Surveys like that are just dumb. What percentage of the unscientific sample size of about 12 thought he swore his oath of office while holding the Koran? And if he did, would that affect whether they would vote for him? Also, would the members of Obama's audience in rural Nelsonville, Ohio, really feel comfortable in Obama's Chicago church? Should it matter? What if they're like the people who (like me) are rarely that comfortable when they visit a church for the first time?
Much of the media coverage of this issue has failed to ask the question so obvious to many American Muslims: why is Obama so insistent in trying to disprove a silly baseless Internet rumor? Is it really that politically damaging to Obama's campaign that some people are confused about his faith? Is a candidate's religion, particularly if it happened to be Islam, to be considered by default a handicap in this country?
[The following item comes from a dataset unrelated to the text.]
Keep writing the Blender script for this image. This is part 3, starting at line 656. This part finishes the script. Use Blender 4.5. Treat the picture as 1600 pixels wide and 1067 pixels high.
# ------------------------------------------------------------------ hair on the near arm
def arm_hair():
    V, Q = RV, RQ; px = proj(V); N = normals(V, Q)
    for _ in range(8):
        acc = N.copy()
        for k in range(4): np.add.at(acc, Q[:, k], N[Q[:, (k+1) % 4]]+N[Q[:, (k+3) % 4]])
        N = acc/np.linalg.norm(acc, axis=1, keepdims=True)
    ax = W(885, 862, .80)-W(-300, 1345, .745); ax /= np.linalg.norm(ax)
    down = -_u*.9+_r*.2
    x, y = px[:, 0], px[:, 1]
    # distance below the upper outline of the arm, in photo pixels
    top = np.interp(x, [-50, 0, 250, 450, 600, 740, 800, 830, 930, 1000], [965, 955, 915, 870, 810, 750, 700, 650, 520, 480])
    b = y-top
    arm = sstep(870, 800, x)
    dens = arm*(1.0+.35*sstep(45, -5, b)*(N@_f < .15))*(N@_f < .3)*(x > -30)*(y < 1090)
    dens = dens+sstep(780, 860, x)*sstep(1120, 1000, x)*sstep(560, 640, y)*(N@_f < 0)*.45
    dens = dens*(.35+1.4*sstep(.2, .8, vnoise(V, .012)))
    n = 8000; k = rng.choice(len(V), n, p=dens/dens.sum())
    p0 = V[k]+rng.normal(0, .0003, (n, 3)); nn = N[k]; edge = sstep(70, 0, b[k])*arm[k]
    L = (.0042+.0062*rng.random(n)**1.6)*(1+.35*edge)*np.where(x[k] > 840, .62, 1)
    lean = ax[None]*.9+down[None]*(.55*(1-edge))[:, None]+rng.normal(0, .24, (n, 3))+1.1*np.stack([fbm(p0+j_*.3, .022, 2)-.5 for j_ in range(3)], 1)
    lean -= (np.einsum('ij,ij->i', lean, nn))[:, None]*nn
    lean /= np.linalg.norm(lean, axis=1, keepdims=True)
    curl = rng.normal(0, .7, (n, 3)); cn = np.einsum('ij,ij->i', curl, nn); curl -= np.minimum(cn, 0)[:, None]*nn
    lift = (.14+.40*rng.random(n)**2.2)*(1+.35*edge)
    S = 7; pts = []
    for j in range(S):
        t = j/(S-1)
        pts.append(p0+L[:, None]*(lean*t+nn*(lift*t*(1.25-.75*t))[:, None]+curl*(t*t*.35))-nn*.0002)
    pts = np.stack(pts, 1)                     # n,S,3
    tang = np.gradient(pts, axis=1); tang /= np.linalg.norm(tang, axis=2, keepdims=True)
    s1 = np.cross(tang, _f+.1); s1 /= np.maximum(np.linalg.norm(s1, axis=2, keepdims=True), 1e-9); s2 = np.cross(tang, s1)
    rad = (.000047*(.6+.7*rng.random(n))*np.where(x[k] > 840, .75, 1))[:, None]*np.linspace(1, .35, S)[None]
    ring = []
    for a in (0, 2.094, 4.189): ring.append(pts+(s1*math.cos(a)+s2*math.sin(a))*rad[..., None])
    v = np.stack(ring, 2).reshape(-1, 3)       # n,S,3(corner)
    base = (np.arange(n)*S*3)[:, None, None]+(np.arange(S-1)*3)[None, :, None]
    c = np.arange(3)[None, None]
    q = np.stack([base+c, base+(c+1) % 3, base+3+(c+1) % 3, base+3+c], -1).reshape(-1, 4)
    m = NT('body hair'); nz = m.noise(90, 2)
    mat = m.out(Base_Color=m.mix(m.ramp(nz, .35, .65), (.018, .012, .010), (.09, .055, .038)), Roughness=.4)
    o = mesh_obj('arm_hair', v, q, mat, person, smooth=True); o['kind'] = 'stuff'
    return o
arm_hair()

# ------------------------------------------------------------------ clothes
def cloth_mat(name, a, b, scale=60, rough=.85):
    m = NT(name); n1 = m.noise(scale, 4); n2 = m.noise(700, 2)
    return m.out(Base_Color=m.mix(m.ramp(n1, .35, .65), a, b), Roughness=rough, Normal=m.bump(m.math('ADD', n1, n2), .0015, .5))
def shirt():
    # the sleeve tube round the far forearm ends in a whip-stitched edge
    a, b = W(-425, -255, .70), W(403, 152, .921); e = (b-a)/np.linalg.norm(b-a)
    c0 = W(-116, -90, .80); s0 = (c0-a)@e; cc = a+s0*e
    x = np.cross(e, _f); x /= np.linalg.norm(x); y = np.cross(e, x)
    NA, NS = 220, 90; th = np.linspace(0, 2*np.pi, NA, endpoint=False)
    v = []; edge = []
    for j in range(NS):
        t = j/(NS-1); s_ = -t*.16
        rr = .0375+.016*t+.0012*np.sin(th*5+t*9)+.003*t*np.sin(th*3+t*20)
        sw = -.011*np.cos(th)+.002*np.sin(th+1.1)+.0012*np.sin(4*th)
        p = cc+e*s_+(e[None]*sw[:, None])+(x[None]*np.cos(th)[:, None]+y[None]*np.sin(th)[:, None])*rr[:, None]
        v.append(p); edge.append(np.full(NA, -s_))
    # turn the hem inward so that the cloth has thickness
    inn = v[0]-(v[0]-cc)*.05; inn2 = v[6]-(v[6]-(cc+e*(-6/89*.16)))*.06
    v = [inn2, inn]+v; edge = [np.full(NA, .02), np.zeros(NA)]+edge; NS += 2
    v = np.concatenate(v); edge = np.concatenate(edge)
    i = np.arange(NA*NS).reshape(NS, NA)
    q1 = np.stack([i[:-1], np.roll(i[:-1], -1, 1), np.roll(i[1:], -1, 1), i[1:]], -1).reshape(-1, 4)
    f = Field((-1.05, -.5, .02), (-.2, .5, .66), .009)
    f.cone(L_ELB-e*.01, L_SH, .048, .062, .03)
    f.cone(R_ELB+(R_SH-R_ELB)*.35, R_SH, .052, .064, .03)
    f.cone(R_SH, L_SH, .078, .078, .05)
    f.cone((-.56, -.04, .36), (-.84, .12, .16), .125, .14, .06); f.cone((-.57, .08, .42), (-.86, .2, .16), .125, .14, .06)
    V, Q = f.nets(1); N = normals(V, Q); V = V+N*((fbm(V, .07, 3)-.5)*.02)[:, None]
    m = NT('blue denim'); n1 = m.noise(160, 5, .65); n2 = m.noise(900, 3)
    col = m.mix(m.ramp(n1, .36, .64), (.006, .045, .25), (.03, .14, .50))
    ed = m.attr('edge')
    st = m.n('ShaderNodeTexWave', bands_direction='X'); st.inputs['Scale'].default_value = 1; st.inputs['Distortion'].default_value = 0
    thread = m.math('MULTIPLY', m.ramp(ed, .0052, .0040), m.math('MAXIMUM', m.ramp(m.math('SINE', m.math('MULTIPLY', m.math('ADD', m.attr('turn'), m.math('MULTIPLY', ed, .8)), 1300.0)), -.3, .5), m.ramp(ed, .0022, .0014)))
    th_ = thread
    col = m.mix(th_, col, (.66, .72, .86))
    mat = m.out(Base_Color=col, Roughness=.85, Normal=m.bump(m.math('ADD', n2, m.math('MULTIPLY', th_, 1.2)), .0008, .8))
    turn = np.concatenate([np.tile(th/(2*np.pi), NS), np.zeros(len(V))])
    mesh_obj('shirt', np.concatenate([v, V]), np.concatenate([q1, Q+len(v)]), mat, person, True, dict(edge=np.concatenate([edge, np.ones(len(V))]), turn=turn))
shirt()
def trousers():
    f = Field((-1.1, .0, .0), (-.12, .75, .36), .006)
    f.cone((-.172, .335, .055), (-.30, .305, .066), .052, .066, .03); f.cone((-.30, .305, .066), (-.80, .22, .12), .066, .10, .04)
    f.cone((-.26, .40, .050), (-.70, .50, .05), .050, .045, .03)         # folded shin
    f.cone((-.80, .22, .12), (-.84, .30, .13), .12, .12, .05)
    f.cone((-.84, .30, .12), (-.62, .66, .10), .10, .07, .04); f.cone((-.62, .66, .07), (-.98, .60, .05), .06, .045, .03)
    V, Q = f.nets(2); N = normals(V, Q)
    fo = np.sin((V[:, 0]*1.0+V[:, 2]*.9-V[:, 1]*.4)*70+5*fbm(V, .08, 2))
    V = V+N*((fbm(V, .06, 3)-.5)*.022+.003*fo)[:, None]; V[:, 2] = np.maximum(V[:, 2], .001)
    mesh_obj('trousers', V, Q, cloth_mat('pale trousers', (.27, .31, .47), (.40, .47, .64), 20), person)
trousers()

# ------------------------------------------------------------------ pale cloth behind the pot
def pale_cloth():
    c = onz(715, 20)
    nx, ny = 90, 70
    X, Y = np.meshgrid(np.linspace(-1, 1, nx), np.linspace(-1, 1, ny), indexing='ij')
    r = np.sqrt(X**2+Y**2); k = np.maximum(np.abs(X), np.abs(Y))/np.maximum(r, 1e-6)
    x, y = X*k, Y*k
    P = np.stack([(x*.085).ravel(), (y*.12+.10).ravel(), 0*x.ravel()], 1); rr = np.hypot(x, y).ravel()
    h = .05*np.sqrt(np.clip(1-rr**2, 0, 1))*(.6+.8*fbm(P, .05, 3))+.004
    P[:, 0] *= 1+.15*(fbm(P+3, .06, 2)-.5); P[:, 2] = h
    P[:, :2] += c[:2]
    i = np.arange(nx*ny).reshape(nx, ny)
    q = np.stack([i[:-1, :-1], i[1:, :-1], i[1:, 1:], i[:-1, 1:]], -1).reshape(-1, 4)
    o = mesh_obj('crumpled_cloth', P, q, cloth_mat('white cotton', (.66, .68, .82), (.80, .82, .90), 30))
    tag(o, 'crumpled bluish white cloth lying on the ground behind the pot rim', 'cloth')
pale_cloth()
Why does it seem to bother Obama and his campaign so much that some people think (and others believe) that he is a Muslim? Do people really take the Manchurian Candidate theory so seriously that they believe it is an issue?
On the other side of this issue is the fact that American Muslims seem to be gravitating towards Obama after largely supporting President Bush in 2000. Not that you would hear this if you followed solely the American news media. The BBC, with its sensitivity towards the growing Muslim population on its side of the pond, swooped into a Cleveland mosque, stating that it "would sit comfortably in the capitals of the Middle East."
Here is what they found:
A group of men from the mosque, led by the centre's president, Faud Hamed, spoke to BBC News after evening prayers.
There was exasperation at the on-going war, and a sense that social justice - a central tenet of Islam - is being ignored: "We all know that in the US Constitution it calls for peace and justice, but if we look around the world do we see any peace and justice?"
Uneasy about being publicly critical, most asked not to be identified.
"We are sometimes given the short end of the stick but in general we're treated fairly... I agree with the brothers [that] if you look at the cost of the war in Iraq so far, how much of these billions could have saved lives in the US alone," said one.
Whenever someone says that they have a right to something or that a certain concept is central to the Constitution, reporters should always ask for citations. They don't have to be specific, but allowing someone to state that a certain vague idea such as "peace and justice" is somehow central to the Constitution requires further explanation.
But vague surface explanations and quotes fitting the BBC's worldview is par for the course in this story. One gets the sense that this visit to Ohio mosques by the BCC was an act of an excellent dictation exercise by the reporter. If BBC journalism is merely taking down a couple of quotes gathered by a few vague questions, then that's their prerogative. The public is less informed by reading it.